Sąd w Chinach skazał na karę śmierci mężczyznę, który w zeszłym roku, kiedy był kierowcą Didi Chuxing, największej w Chinach firmy świadczącej usługi przejazdów na żądanie, zgwałcił, a potem zabił swoją pasażerkę.
Do zbrodni doszło w sierpniu ubiegłego roku w Wenzhou na wschodzie Chin. Kierowcą taksówki był 28-letni mężczyzna. Po morderstwie, poinformowano, o wzmożonych kontrolach platform do wzywania taksówek w internecie.

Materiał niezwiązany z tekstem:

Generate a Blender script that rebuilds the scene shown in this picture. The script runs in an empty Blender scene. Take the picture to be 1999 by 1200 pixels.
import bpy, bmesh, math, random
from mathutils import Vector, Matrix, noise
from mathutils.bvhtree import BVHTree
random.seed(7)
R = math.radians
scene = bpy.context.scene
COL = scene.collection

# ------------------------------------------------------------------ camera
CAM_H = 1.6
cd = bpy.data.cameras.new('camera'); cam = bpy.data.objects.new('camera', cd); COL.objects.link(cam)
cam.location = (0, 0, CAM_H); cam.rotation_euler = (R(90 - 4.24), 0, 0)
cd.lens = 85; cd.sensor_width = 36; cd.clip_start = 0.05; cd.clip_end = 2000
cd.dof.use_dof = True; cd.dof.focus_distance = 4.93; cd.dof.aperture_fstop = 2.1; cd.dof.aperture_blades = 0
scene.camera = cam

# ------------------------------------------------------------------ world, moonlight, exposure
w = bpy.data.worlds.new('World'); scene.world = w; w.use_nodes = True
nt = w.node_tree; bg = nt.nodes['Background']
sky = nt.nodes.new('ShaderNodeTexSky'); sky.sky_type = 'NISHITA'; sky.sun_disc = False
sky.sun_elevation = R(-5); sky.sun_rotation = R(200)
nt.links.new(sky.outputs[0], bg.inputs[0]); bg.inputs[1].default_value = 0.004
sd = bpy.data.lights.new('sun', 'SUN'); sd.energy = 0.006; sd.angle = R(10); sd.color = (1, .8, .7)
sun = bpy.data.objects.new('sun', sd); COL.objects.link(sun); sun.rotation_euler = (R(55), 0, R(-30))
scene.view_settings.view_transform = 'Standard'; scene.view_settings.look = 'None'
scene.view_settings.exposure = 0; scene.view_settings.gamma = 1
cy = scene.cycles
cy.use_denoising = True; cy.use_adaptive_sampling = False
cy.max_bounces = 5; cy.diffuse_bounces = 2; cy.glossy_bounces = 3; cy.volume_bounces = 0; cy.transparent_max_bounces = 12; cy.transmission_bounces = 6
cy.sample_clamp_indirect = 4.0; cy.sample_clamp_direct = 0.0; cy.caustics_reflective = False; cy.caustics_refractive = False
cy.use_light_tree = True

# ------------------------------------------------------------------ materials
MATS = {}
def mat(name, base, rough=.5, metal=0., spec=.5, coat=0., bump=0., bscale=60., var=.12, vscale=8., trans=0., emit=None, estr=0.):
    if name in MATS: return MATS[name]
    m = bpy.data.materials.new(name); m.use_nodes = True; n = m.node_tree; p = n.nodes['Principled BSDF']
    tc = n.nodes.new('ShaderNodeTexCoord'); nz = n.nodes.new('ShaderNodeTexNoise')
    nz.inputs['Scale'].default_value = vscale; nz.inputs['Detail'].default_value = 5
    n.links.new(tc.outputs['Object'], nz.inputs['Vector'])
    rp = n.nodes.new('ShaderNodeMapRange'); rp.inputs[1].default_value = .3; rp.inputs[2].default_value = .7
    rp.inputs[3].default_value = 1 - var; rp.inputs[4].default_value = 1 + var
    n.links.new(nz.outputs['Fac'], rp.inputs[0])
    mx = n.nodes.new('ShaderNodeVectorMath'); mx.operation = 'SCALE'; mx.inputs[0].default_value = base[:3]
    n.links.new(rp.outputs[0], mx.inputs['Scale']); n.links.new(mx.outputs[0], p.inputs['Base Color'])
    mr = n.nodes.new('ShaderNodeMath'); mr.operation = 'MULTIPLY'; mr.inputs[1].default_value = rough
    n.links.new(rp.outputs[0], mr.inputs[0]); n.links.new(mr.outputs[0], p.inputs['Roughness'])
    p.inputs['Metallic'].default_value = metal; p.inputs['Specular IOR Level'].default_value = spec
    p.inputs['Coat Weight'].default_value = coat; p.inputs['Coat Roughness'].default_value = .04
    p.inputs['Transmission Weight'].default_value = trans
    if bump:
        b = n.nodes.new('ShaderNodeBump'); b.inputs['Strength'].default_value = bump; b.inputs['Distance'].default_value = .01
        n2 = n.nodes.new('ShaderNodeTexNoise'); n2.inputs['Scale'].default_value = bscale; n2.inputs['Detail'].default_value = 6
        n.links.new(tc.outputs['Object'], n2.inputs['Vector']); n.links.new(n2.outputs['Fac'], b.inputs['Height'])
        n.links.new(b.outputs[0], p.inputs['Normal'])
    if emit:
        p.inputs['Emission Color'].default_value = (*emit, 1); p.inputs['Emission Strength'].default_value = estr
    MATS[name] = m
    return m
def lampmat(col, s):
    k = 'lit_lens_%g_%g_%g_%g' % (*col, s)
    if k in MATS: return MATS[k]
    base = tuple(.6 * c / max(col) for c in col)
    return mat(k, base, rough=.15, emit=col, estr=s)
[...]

Kilka agencji rządowych miało prowadzić dochodzenia przeciwko kierowcom i firmom świadczących m.in. usługi bez licencji.
W maju ubiegłego roku w Zhengzhou - stolicy prowincji Henan w środkowych Chinach - kierowca pracujący dla Didi Chuxing zabił 21-letnią stewardessę. Potem popełnił samobójstwo.
Według informacji firmy Didi za pomocą jej platformy codziennie odbywa się 25 mln przejazdów. Z firmą współpracuje 21 mln kierowców w 400 miastach Chin. Usługi zamawiania samochodów przez internet są w Chinach legalne od 2016 roku.